Трагизм придает привлекательность совершенно безынтересному, пропущенному сквозь фильтр цензуры счастью, а привлекательности – такой облик, чтобы ею можно было с успехом пользоваться.
Такова жизнь: она тяжела, но тем она и прекрасна, и именно это – ее здоровое состояние. Ложь не чурается трагической ноты. Точно так же, как в тоталитарном обществе не борются со страданием отдельных его членов, а ведут ему учет и включают в план – так же и массовая культура обращается с трагизмом. Именно этим продиктовано постоянное заимствование у искусства.
Культурная индустрия отнюдь не стремится скрыть страдание под маской импровизированной дружбы – напротив, она показательно гордится тем, что способна мужественно встретиться со страданием лицом к лицу и скрепя сердце признать его существование.
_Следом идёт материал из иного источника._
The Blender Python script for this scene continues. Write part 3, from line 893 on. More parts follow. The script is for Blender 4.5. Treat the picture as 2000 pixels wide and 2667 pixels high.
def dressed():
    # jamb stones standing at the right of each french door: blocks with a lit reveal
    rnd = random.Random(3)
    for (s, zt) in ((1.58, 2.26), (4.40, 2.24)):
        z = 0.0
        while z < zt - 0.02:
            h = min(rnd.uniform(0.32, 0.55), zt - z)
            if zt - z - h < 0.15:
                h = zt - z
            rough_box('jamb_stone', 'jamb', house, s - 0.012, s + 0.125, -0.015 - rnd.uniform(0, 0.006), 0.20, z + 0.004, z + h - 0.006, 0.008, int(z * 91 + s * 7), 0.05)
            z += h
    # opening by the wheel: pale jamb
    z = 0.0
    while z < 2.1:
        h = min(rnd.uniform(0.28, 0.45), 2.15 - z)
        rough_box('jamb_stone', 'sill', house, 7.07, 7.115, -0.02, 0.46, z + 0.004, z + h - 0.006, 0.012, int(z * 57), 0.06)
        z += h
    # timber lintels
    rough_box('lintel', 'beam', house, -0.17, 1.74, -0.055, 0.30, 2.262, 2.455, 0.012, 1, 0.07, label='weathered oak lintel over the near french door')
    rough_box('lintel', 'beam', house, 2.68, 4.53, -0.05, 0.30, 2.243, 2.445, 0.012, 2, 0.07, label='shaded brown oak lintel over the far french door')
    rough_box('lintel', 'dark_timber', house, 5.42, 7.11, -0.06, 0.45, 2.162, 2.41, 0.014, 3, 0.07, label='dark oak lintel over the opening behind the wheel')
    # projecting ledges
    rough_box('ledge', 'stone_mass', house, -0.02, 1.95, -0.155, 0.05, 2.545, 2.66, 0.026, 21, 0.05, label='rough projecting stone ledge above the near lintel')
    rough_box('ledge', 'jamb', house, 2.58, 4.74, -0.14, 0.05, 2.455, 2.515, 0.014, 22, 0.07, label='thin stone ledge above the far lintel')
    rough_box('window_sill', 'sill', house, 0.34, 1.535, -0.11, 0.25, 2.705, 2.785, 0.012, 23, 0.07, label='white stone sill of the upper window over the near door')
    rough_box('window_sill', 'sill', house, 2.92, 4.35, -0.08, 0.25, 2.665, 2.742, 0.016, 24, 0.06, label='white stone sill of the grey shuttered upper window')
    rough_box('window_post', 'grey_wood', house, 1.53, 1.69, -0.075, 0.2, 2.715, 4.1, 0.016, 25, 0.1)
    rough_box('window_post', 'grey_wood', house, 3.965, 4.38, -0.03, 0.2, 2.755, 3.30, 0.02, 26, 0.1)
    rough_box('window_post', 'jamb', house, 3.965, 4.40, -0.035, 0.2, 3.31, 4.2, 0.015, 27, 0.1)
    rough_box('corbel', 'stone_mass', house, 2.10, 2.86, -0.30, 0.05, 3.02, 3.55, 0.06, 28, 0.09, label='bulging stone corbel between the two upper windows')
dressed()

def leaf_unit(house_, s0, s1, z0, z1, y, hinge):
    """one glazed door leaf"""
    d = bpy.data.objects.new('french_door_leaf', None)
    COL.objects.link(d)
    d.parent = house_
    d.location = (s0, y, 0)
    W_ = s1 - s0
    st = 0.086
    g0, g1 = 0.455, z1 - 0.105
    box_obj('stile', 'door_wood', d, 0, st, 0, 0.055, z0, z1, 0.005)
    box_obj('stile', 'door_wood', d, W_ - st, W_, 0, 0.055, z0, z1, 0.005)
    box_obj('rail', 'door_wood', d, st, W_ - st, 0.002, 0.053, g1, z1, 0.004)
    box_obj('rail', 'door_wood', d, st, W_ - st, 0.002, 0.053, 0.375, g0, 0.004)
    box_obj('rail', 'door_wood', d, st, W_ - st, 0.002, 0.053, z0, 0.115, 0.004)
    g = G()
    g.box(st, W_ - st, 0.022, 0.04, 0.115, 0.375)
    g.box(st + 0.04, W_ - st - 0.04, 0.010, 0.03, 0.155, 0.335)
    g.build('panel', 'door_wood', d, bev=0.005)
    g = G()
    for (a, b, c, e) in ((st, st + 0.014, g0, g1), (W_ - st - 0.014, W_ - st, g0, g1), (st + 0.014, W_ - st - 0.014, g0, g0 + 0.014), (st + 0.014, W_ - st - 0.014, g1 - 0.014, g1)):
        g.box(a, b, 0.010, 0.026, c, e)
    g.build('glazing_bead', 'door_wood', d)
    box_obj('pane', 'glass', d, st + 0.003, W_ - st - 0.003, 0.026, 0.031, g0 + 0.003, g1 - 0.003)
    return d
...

Во времена либерализма бедняк считался лентяем, сегодня же его личность автоматически кажется подозрительной. Тому, о ком по какой-то причине не позаботились, место в концлагере или по крайней мере – в аду трущоб, где его может ожидать лишь черная работа.
Так что кто осмелится предстать голодным и холодным, в особенности при наличии недурных перспектив в прошлом, – тот меченый. Он – аутсайдер, а быть аутсайдером – самое страшное преступление после особо тяжких.
Никто не должен жить в голоде и холоде, а кто осмелится – того в концлагерь!» – эта шутка времен гитлеровской Германии может с успехом стать лозунгом, начертанным над любым входом, ведущим в культурную индустрию.
Чем меньше культурная индустрия способна предложить, чем меньше разумных объяснений существованию она находит, тем бессодержательнее становится распространяемая ею идеология.